What to produce:
Determine how many lines below hold the string "wide". Reply with the number alone.
── Supplied material ──
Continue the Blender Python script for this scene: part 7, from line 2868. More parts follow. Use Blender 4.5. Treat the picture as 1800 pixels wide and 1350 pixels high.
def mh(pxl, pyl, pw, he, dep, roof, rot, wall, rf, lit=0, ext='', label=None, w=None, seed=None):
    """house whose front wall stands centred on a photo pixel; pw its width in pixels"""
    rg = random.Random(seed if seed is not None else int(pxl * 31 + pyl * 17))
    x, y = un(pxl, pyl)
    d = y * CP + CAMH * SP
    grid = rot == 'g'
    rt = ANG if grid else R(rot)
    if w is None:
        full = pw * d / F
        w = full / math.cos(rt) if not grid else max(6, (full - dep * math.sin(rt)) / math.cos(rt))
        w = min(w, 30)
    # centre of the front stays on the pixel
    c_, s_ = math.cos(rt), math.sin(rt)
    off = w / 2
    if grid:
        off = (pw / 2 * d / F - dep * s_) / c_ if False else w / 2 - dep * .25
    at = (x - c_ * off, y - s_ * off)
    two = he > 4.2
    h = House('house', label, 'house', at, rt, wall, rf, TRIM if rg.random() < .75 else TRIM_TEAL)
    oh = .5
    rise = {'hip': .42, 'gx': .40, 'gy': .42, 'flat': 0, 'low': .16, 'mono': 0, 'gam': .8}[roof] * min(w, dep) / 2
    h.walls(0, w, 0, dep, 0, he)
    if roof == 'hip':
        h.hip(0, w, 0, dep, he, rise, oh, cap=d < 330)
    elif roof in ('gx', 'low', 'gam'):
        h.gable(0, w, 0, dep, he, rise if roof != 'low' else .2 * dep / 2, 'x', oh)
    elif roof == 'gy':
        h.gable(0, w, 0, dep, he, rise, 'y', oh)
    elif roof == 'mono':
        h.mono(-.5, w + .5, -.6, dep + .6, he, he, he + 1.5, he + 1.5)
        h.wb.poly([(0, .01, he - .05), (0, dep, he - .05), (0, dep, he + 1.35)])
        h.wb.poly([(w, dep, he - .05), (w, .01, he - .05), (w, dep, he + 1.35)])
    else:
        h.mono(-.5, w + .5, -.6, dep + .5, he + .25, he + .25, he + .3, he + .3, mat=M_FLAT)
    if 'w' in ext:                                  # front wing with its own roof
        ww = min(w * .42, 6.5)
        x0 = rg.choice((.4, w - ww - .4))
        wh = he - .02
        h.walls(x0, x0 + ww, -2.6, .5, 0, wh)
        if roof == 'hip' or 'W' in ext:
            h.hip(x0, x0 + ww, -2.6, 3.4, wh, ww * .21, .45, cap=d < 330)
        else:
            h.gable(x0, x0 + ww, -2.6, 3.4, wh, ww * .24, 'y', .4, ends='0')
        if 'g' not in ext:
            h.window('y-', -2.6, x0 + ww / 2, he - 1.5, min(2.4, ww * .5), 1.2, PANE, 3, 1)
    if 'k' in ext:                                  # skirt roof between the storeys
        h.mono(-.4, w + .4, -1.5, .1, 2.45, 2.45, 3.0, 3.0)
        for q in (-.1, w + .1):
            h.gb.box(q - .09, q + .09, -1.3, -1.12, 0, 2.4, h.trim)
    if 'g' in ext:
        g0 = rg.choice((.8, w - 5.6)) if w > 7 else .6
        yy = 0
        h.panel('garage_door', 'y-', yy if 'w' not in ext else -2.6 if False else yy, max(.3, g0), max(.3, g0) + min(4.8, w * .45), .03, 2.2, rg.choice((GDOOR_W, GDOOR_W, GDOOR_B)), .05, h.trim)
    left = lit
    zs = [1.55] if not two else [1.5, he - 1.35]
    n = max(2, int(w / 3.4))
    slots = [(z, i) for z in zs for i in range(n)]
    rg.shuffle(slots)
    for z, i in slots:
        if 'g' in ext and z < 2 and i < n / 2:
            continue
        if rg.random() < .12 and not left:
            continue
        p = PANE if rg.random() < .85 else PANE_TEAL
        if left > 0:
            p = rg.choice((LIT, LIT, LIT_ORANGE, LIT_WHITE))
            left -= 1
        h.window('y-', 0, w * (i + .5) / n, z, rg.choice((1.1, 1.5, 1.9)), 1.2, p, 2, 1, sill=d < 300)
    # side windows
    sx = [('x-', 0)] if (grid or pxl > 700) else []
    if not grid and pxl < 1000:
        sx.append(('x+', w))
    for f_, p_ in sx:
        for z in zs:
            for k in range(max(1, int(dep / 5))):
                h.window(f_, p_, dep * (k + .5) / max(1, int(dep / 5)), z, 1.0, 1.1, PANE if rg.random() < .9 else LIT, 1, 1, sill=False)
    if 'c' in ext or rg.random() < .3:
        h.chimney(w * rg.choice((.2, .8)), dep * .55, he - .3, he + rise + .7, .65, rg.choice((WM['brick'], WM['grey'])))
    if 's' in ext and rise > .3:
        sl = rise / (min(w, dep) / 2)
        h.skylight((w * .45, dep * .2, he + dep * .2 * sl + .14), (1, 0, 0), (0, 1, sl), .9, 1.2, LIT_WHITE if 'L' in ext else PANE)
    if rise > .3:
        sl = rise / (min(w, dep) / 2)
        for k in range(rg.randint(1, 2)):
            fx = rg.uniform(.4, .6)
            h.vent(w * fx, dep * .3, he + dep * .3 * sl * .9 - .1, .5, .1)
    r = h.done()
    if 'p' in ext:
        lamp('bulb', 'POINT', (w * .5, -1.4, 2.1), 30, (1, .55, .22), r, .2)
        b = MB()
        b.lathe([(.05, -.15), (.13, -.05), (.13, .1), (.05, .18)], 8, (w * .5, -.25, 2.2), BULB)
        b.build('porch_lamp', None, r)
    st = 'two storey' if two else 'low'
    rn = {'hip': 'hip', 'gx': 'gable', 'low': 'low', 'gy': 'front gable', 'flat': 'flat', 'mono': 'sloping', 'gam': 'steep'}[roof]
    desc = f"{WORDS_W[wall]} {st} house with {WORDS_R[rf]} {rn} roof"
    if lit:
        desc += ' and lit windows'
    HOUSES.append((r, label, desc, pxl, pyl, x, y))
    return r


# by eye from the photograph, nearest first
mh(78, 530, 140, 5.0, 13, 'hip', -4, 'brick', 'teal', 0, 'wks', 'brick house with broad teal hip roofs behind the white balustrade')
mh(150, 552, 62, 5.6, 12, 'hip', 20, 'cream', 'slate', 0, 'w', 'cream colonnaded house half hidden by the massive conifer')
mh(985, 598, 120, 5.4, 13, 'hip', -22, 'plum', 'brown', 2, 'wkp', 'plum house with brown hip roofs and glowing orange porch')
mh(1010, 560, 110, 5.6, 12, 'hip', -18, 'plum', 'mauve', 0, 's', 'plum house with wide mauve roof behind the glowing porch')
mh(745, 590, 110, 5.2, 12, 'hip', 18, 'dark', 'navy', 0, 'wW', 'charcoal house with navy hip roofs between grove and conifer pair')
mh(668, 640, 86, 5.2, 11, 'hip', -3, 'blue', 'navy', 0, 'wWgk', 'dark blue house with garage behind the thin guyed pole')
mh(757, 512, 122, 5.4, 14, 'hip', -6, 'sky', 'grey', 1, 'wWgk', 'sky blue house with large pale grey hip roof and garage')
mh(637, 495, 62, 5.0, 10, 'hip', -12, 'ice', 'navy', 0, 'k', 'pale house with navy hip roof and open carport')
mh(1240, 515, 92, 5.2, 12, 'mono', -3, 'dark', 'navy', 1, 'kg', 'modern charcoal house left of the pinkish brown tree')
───
Solution for this problem:
2